Short exercise >> Extract every line of the material below and reproduce it faithfully.

Information shown >>
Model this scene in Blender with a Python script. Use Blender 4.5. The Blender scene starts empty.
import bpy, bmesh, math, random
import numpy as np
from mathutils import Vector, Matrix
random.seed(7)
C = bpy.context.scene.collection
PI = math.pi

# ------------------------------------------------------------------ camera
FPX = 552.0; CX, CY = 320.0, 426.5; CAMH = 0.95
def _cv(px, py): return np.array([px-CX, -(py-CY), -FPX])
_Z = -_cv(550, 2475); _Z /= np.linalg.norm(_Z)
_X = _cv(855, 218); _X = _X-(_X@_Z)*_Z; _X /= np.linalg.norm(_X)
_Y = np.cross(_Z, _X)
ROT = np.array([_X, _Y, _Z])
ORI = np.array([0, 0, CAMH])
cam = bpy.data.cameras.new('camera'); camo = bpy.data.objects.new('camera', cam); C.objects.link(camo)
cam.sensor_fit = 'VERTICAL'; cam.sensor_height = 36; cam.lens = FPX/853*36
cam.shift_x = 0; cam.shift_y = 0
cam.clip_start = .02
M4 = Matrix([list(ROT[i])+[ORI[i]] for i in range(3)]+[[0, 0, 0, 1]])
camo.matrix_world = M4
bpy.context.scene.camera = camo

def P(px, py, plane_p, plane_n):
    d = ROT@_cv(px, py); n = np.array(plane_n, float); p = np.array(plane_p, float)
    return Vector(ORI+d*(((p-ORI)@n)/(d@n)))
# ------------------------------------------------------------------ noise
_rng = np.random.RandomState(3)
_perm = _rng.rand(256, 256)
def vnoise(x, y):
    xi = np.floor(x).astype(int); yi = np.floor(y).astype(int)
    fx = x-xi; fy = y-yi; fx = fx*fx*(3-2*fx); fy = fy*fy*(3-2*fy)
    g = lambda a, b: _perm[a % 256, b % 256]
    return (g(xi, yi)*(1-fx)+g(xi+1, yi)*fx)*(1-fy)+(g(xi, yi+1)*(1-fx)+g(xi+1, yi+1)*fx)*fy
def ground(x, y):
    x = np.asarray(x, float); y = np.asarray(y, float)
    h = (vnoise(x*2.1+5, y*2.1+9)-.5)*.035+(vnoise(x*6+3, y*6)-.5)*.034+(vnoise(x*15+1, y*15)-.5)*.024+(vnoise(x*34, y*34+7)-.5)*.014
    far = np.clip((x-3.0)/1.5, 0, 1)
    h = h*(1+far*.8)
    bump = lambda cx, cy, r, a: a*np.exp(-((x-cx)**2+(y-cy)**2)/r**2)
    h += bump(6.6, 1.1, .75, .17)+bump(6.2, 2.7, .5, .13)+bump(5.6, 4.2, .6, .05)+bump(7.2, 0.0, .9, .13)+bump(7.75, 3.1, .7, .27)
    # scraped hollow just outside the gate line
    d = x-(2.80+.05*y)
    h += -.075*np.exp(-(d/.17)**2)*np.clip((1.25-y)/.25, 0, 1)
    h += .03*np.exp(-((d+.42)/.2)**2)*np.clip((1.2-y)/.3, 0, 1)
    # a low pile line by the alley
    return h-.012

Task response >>
Model this scene in Blender with a Python script. Use Blender 4.5. The Blender scene starts empty.
import bpy, bmesh, math, random
import numpy as np
from mathutils import Vector, Matrix
random.seed(7)
C = bpy.context.scene.collection
PI = math.pi

# ------------------------------------------------------------------ camera
FPX = 552.0; CX, CY = 320.0, 426.5; CAMH = 0.95
def _cv(px, py): return np.array([px-CX, -(py-CY), -FPX])
_Z = -_cv(550, 2475); _Z /= np.linalg.norm(_Z)
_X = _cv(855, 218); _X = _X-(_X@_Z)*_Z; _X /= np.linalg.norm(_X)
_Y = np.cross(_Z, _X)
ROT = np.array([_X, _Y, _Z])
ORI = np.array([0, 0, CAMH])
cam = bpy.data.cameras.new('camera'); camo = bpy.data.objects.new('camera', cam); C.objects.link(camo)
cam.sensor_fit = 'VERTICAL'; cam.sensor_height = 36; cam.lens = FPX/853*36
cam.shift_x = 0; cam.shift_y = 0
cam.clip_start = .02
M4 = Matrix([list(ROT[i])+[ORI[i]] for i in range(3)]+[[0, 0, 0, 1]])
camo.matrix_world = M4
bpy.context.scene.camera = camo

def P(px, py, plane_p, plane_n):
    d = ROT@_cv(px, py); n = np.array(plane_n, float); p = np.array(plane_p, float)
    return Vector(ORI+d*(((p-ORI)@n)/(d@n)))
# ------------------------------------------------------------------ noise
_rng = np.random.RandomState(3)
_perm = _rng.rand(256, 256)
def vnoise(x, y):
    xi = np.floor(x).astype(int); yi = np.floor(y).astype(int)
    fx = x-xi; fy = y-yi; fx = fx*fx*(3-2*fx); fy = fy*fy*(3-2*fy)
    g = lambda a, b: _perm[a % 256, b % 256]
    return (g(xi, yi)*(1-fx)+g(xi+1, yi)*fx)*(1-fy)+(g(xi, yi+1)*(1-fx)+g(xi+1, yi+1)*fx)*fy
def ground(x, y):
    x = np.asarray(x, float); y = np.asarray(y, float)
    h = (vnoise(x*2.1+5, y*2.1+9)-.5)*.035+(vnoise(x*6+3, y*6)-.5)*.034+(vnoise(x*15+1, y*15)-.5)*.024+(vnoise(x*34, y*34+7)-.5)*.014
    far = np.clip((x-3.0)/1.5, 0, 1)
    h = h*(1+far*.8)
    bump = lambda cx, cy, r, a: a*np.exp(-((x-cx)**2+(y-cy)**2)/r**2)
    h += bump(6.6, 1.1, .75, .17)+bump(6.2, 2.7, .5, .13)+bump(5.6, 4.2, .6, .05)+bump(7.2, 0.0, .9, .13)+bump(7.75, 3.1, .7, .27)
    # scraped hollow just outside the gate line
    d = x-(2.80+.05*y)
    h += -.075*np.exp(-(d/.17)**2)*np.clip((1.25-y)/.25, 0, 1)
    h += .03*np.exp(-((d+.42)/.2)**2)*np.clip((1.2-y)/.3, 0, 1)
    # a low pile line by the alley
    return h-.012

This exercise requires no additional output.